▶ _RECORDS PROVIDED_:

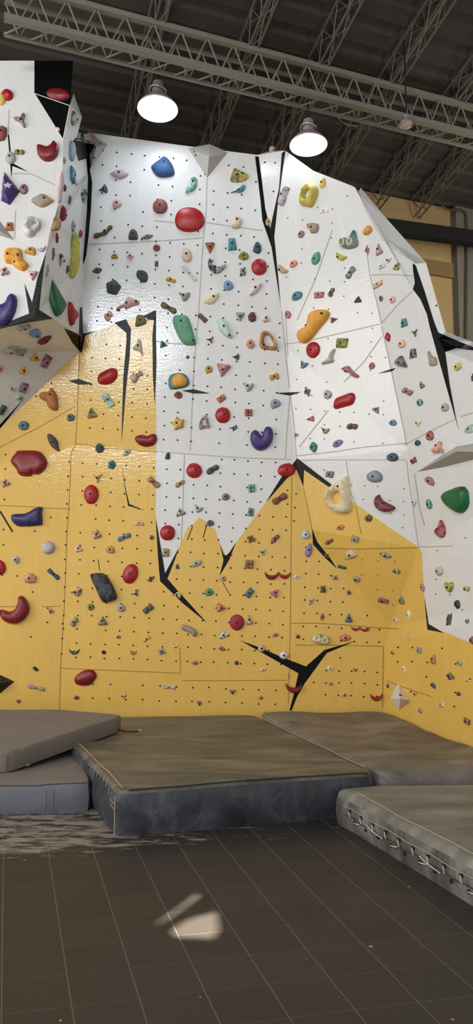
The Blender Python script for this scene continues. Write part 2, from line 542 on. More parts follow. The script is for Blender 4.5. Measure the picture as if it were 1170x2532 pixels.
# left wing
nd('LL0', -230, 1832, 7.02); nd('LB', -120, 1173, 7.13); nd('LC', -230, 1279, 7.05)
nd('U2', 0, 812, 6.1); nd('U1', -230, 878, 6.1); nd('X0', 85, 784, 6.1); nd('U4', 132, 789, 6.4); nd('U5', 200, 832, 6.93)
nd('X1', 114, 625, 6.1); nd('X2', 152, 470, 6.1); nd('X3', 157, 345, 6.1); nd('X4', 173, 260, 6.1); nd('X5', 181, 150, 6.1)
nd('H1', 181, 227, 6.25); nd('H2', 203, 290, 6.5); nd('H3', 189, 342, 6.5)
nd('FT', -230, 150, 6.1)
FACETS = {
 'wall_back': [('A0', 'C0', 'C2', 'A2', 'A1'), ('A2', 'C2', 'C1', 'C4', 'V1x') , ],
}
FACETS = {
 'wall_back': ['A0 C0 C2 A2 A1', 'A2 C2 C1 C4 T2 T1 A4 M3 M2 A3 A5 NA', 'T2 C4 C6 V1', 'C2 E3 E2 R3 R2 R1 C6 C4 C1',
               'C0 E0 E1 D2 D1 G1 C2', 'C2 G1 D1 E4 E3', 'D1 D2 E4'],
 'wall_right': ['E3 E2 Ka Kb K1 Kc K2', 'E2 R3 S0 Sm S2 Ka', 'S0 B0 O1 O2 S2 Sm', 'S2b O2b O3 K1 Kb Ka', 'K1 O3 Q1 Q2 Kf Ke Kd Kc',
                'Kc Kd Ke Kf W5 K2', 'E3 K2 W5 W6 E4', 'E4 W6 W7 E0 E1 D2'],
 'wall_left': ['LL0 A0 A1 A2 NA LB LC', 'LB NA A5', 'LC LB A5 A3 U5 U4 X0 U2 U1', 'U1 U2 X0 X1 X2 X3 X4 X5 FT',
               'X0 U4 U5 A3 M2 M3 A4 H3 H2 H1 X4 X3 X2 X1', ],
}
TRIS = []        # (wall, [px], [3-D], normal)
for wall, polys in FACETS.items():
    for ps in polys:
        ns = ps.split()
        px = [Vector((NODE[n][0][0], NODE[n][0][1], 0)) for n in ns]
        for t in tessellate_polygon([px]):
            q = [Vector(px[i][:2]) for i in t]; p3 = [NODE[ns[i]][1] for i in t]
            n = (p3[1] - p3[0]).cross(p3[2] - p3[0])
            if n.length < 1e-7:
                continue
            n.normalize()
            c = (p3[0] + p3[1] + p3[2]) / 3
            if n.dot(CAMP - c) < 0:
                n = -n
            TRIS.append((wall, q, p3, n))


def cross2(a, b, p):
    return (b[0] - a[0]) * (p[1] - a[1]) - (b[1] - a[1]) * (p[0] - a[0])


def in_tri(q, p):
    d = [cross2(q[i], q[(i + 1) % 3], p) for i in range(3)]
    return all(v >= -1e-6 for v in d) or all(v <= 1e-6 for v in d)


def facet_at(px, py):
    best = None
    for T in TRIS:
        if in_tri(T[1], (px, py)):
            return T
        c = sum(T[1], Vector((0, 0))) / 3
        d = (c - Vector((px, py))).length
        e = min((Vector((px, py)) - v).length for v in T[1])
        d = min(d, e)
        if best is None or d < best[0]:
            best = (d, T)
    return best[1]


def clip(poly, tri):
    """Sutherland-Hodgman, both in pixels, tri convex"""
    if cross2(tri[0], tri[1], tri[2]) < 0:
        tri = [tri[0], tri[2], tri[1]]
    out = [tuple(p) for p in poly]
    for i in range(3):
        a, b = tri[i], tri[(i + 1) % 3]
        src, out = out, []
        for j in range(len(src)):
            p, q = src[j], src[(j + 1) % len(src)]
            dp, dq = cross2(a, b, p), cross2(a, b, q)
            if dp >= 0:
                out.append(p)
            if dp * dq < 0:
                t = dp / (dp - dq)
                out.append((p[0] + (q[0] - p[0]) * t, p[1] + (q[1] - p[1]) * t))
        if len(out) < 3:
            return []
    return out


WB = {wname: bmesh.new() for wname in FACETS}
for wall, q, p3, n in TRIS:
    b_ = WB[wall]
    f = b_.faces.new([b_.verts.new(p) for p in p3])
    f.normal_update()
    if f.normal.dot(n) < 0:
        f.normal_flip()
    f.material_index = 0


def paint(poly, mat_index, off, only=None, convex=False):
    """coat of paint: the outline cut to every facet it runs over, lying on the boards"""
    pts = [Vector((x, y, 0)) for x, y in poly]
    tl = [poly] if convex else [[poly[i] for i in t] for t in tessellate_polygon([pts])]
    for wall, q, p3, n in TRIS:
        if only and wall not in only:
            continue
        x0, x1 = min(v[0] for v in q), max(v[0] for v in q); y0, y1 = min(v[1] for v in q), max(v[1] for v in q)
        for t in tl:
            if max(v[0] for v in t) < x0 or min(v[0] for v in t) > x1 or max(v[1] for v in t) < y0 or min(v[1] for v in t) > y1:
                continue
            c = clip(t, q)
            if len(c) < 3:
                continue
            b_ = WB[wall]
            o = p3[0] + n * off
            vs = [b_.verts.new(at_plane(x, y, o, n)) for x, y in c]
            try:
                f = b_.faces.new(vs)
            except ValueError:
                continue
            f.normal_update()
            if f.calc_area() < 1e-8:
                b_.faces.remove(f); continue
            if f.normal.dot(n) < 0:
                f.normal_flip()
            f.material_index = mat_index


def stroke(pts, wpx, mat_index, off=0.0025, only=None):
    for (x0, y0), (x1, y1) in zip(pts, pts[1:]):
        d = Vector((x1 - x0, y1 - y0)); L = d.length
        if L < 1e-6:
            continue
        nn = Vector((-d.y, d.x)) / L * wpx / 2
        paint([(x0 + nn.x, y0 + nn.y), (x1 + nn.x, y1 + nn.y), (x1 - nn.x, y1 - nn.y), (x0 - nn.x, y0 - nn.y)], mat_index, off, only, True)


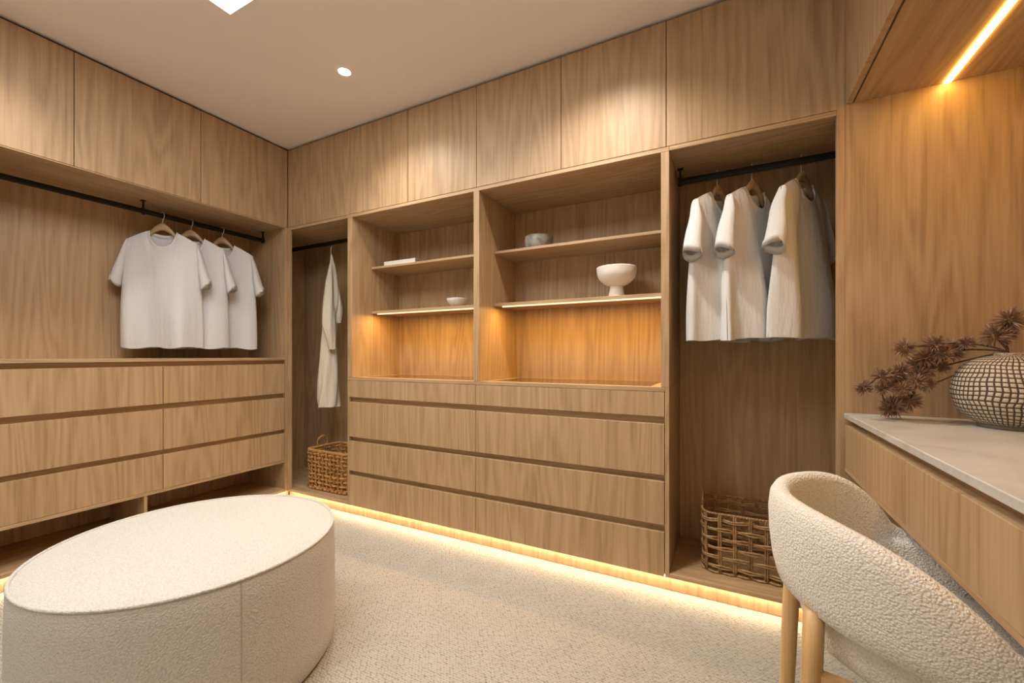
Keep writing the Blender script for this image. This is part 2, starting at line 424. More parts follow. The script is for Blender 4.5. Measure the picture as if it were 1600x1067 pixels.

▶ _REQUIREMENTS_:
Pictures in the records above are left out; print everything else exactly as written.

▶ _REPLY TO THE TASK_:
The Blender Python script for this scene continues. Write part 2, from line 542 on. More parts follow. The script is for Blender 4.5. Measure the picture as if it were 1170x2532 pixels.
# left wing
nd('LL0', -230, 1832, 7.02); nd('LB', -120, 1173, 7.13); nd('LC', -230, 1279, 7.05)
nd('U2', 0, 812, 6.1); nd('U1', -230, 878, 6.1); nd('X0', 85, 784, 6.1); nd('U4', 132, 789, 6.4); nd('U5', 200, 832, 6.93)
nd('X1', 114, 625, 6.1); nd('X2', 152, 470, 6.1); nd('X3', 157, 345, 6.1); nd('X4', 173, 260, 6.1); nd('X5', 181, 150, 6.1)
nd('H1', 181, 227, 6.25); nd('H2', 203, 290, 6.5); nd('H3', 189, 342, 6.5)
nd('FT', -230, 150, 6.1)
FACETS = {
 'wall_back': [('A0', 'C0', 'C2', 'A2', 'A1'), ('A2', 'C2', 'C1', 'C4', 'V1x') , ],
}
FACETS = {
 'wall_back': ['A0 C0 C2 A2 A1', 'A2 C2 C1 C4 T2 T1 A4 M3 M2 A3 A5 NA', 'T2 C4 C6 V1', 'C2 E3 E2 R3 R2 R1 C6 C4 C1',
               'C0 E0 E1 D2 D1 G1 C2', 'C2 G1 D1 E4 E3', 'D1 D2 E4'],
 'wall_right': ['E3 E2 Ka Kb K1 Kc K2', 'E2 R3 S0 Sm S2 Ka', 'S0 B0 O1 O2 S2 Sm', 'S2b O2b O3 K1 Kb Ka', 'K1 O3 Q1 Q2 Kf Ke Kd Kc',
                'Kc Kd Ke Kf W5 K2', 'E3 K2 W5 W6 E4', 'E4 W6 W7 E0 E1 D2'],
 'wall_left': ['LL0 A0 A1 A2 NA LB LC', 'LB NA A5', 'LC LB A5 A3 U5 U4 X0 U2 U1', 'U1 U2 X0 X1 X2 X3 X4 X5 FT',
               'X0 U4 U5 A3 M2 M3 A4 H3 H2 H1 X4 X3 X2 X1', ],
}
TRIS = []        # (wall, [px], [3-D], normal)
for wall, polys in FACETS.items():
    for ps in polys:
        ns = ps.split()
        px = [Vector((NODE[n][0][0], NODE[n][0][1], 0)) for n in ns]
        for t in tessellate_polygon([px]):
            q = [Vector(px[i][:2]) for i in t]; p3 = [NODE[ns[i]][1] for i in t]
            n = (p3[1] - p3[0]).cross(p3[2] - p3[0])
            if n.length < 1e-7:
                continue
            n.normalize()
            c = (p3[0] + p3[1] + p3[2]) / 3
            if n.dot(CAMP - c) < 0:
                n = -n
            TRIS.append((wall, q, p3, n))


def cross2(a, b, p):
    return (b[0] - a[0]) * (p[1] - a[1]) - (b[1] - a[1]) * (p[0] - a[0])


def in_tri(q, p):
    d = [cross2(q[i], q[(i + 1) % 3], p) for i in range(3)]
    return all(v >= -1e-6 for v in d) or all(v <= 1e-6 for v in d)


def facet_at(px, py):
    best = None
    for T in TRIS:
        if in_tri(T[1], (px, py)):
            return T
        c = sum(T[1], Vector((0, 0))) / 3
        d = (c - Vector((px, py))).length
        e = min((Vector((px, py)) - v).length for v in T[1])
        d = min(d, e)
        if best is None or d < best[0]:
            best = (d, T)
    return best[1]


def clip(poly, tri):
    """Sutherland-Hodgman, both in pixels, tri convex"""
    if cross2(tri[0], tri[1], tri[2]) < 0:
        tri = [tri[0], tri[2], tri[1]]
    out = [tuple(p) for p in poly]
    for i in range(3):
        a, b = tri[i], tri[(i + 1) % 3]
        src, out = out, []
        for j in range(len(src)):
            p, q = src[j], src[(j + 1) % len(src)]
            dp, dq = cross2(a, b, p), cross2(a, b, q)
            if dp >= 0:
                out.append(p)
            if dp * dq < 0:
                t = dp / (dp - dq)
                out.append((p[0] + (q[0] - p[0]) * t, p[1] + (q[1] - p[1]) * t))
        if len(out) < 3:
            return []
    return out


WB = {wname: bmesh.new() for wname in FACETS}
for wall, q, p3, n in TRIS:
    b_ = WB[wall]
    f = b_.faces.new([b_.verts.new(p) for p in p3])
    f.normal_update()
    if f.normal.dot(n) < 0:
        f.normal_flip()
    f.material_index = 0


def paint(poly, mat_index, off, only=None, convex=False):
    """coat of paint: the outline cut to every facet it runs over, lying on the boards"""
    pts = [Vector((x, y, 0)) for x, y in poly]
    tl = [poly] if convex else [[poly[i] for i in t] for t in tessellate_polygon([pts])]
    for wall, q, p3, n in TRIS:
        if only and wall not in only:
            continue
        x0, x1 = min(v[0] for v in q), max(v[0] for v in q); y0, y1 = min(v[1] for v in q), max(v[1] for v in q)
        for t in tl:
            if max(v[0] for v in t) < x0 or min(v[0] for v in t) > x1 or max(v[1] for v in t) < y0 or min(v[1] for v in t) > y1:
                continue
            c = clip(t, q)
            if len(c) < 3:
                continue
            b_ = WB[wall]
            o = p3[0] + n * off
            vs = [b_.verts.new(at_plane(x, y, o, n)) for x, y in c]
            try:
                f = b_.faces.new(vs)
            except ValueError:
                continue
            f.normal_update()
            if f.calc_area() < 1e-8:
                b_.faces.remove(f); continue
            if f.normal.dot(n) < 0:
                f.normal_flip()
            f.material_index = mat_index


def stroke(pts, wpx, mat_index, off=0.0025, only=None):
    for (x0, y0), (x1, y1) in zip(pts, pts[1:]):
        d = Vector((x1 - x0, y1 - y0)); L = d.length
        if L < 1e-6:
            continue
        nn = Vector((-d.y, d.x)) / L * wpx / 2
        paint([(x0 + nn.x, y0 + nn.y), (x1 + nn.x, y1 + nn.y), (x1 - nn.x, y1 - nn.y), (x0 - nn.x, y0 - nn.y)], mat_index, off, only, True)


Keep writing the Blender script for this image. This is part 2, starting at line 424. More parts follow. The script is for Blender 4.5. Measure the picture as if it were 1600x1067 pixels.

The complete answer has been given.